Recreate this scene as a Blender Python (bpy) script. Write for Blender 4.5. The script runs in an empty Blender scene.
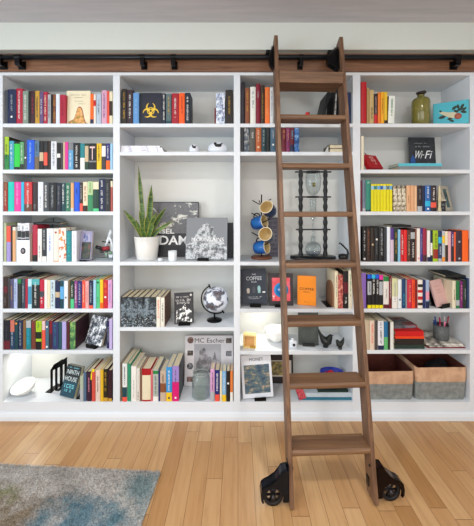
import bpy, math, random
from mathutils import Vector, Matrix, Euler
random.seed(7)
PI = math.pi
F = 318.0; D = 2.15; CZ = 1.43; VX = 238.0; VY = 208.0
col = bpy.context.scene.collection
scene = bpy.context.scene

def wx(px, Y=0.0): return (px - VX) / F * (D + Y)
def wz(py, Y=0.0): return CZ + (VY - py) / F * (D + Y)

# ---------------------------------------------------------------- materials
CN = dict(black='1c1b1d', charcoal='2f3032', slate='4c525a', darkgrey='48464a', grey='85868a', silver='b4b8bc',
 lightgrey='c6c9cc', white='ece9e4', offwhite='e4e0d6', cream='e6dcc0', ivory='efe6cf', tan='c3a678', beige='cdb999',
 peach='e0ae80', brown='6b4530', darkbrown='3c2a24', copper='8f5a3c', maroon='6d1f30', plum='4a2a38', crimson='b32645',
 red='c9222c', brightred='e02a28', brick='a03a2c', coral='e8604e', pink='e8a0b4', palepink='e6c6c4', hotpink='e640a0',
 magenta='d8268e', lilac='cfa6d0', lavender='a79ad2', purple='5d3f8c', indigo='35327a', orange='f0701e', amber='f09a28',
 yellow='f0c82c', gold='c8a040', lemon='efe020', lime='a9c82e', green='2f8a4a', brightgreen='35cc4e', mint='5cc890',
 darkgreen='2c4a38', sage='8b9c90', teal='2a8a92', darkteal='1f4e58', turquoise='1fc8b8', cyan='38b8dc', skyblue='6cb2e0',
 lightblue='a2cbe4', blue='2a6cc8', brightblue='1f62d8', navy='232f55', darknavy='1a2136', steel='5f7d98', olive='6c6c30', palegreen='b8d2a0')
def lin(h):
    if not isinstance(h, str): return tuple(h) + (1,)
    h = CN.get(h, h)
    out = []
    for i in (0, 2, 4):
        c = int(h[i:i+2], 16) / 255
        out.append(c/12.92 if c <= .04045 else ((c+.055)/1.055)**2.4)
    return tuple(out) + (1,)
_m = {}
def newmat(name):
    m = bpy.data.materials.new(name); m.use_nodes = True
    nt = m.node_tree; b = nt.nodes['Principled BSDF']
    return m, nt, b
def coords(nt, scale=(1,1,1), rot=(0,0,0), kind='Object'):
    tc = nt.nodes.new('ShaderNodeTexCoord'); mp = nt.nodes.new('ShaderNodeMapping')
    mp.inputs['Scale'].default_value = scale; mp.inputs['Rotation'].default_value = rot
    nt.links.new(tc.outputs[kind], mp.inputs['Vector']); return mp.outputs['Vector']
def ramp(nt, src, stops, interp='LINEAR'):
    r = nt.nodes.new('ShaderNodeValToRGB'); r.color_ramp.interpolation = interp
    e = r.color_ramp.elements
    while len(e) > 1: e.remove(e[-1])
    e[0].position, e[0].color = stops[0][0], lin(stops[0][1])
    for p, c in stops[1:]:
        k = e.new(p); k.color = lin(c)
    nt.links.new(src, r.inputs[0]); return r.outputs[0]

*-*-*

TASK GOAL: Every line from the start of the listing above through the line with "def wz(py, Y=0.0): return" should be repeated exactly; skip the pictures and add nothing else.

WRITTEN RESPONSE:
Recreate this scene as a Blender Python (bpy) script. Write for Blender 4.5. The script runs in an empty Blender scene.
import bpy, math, random
from mathutils import Vector, Matrix, Euler
random.seed(7)
PI = math.pi
F = 318.0; D = 2.15; CZ = 1.43; VX = 238.0; VY = 208.0
col = bpy.context.scene.collection
scene = bpy.context.scene

def wx(px, Y=0.0): return (px - VX) / F * (D + Y)
def wz(py, Y=0.0): return CZ + (VY - py) / F * (D + Y)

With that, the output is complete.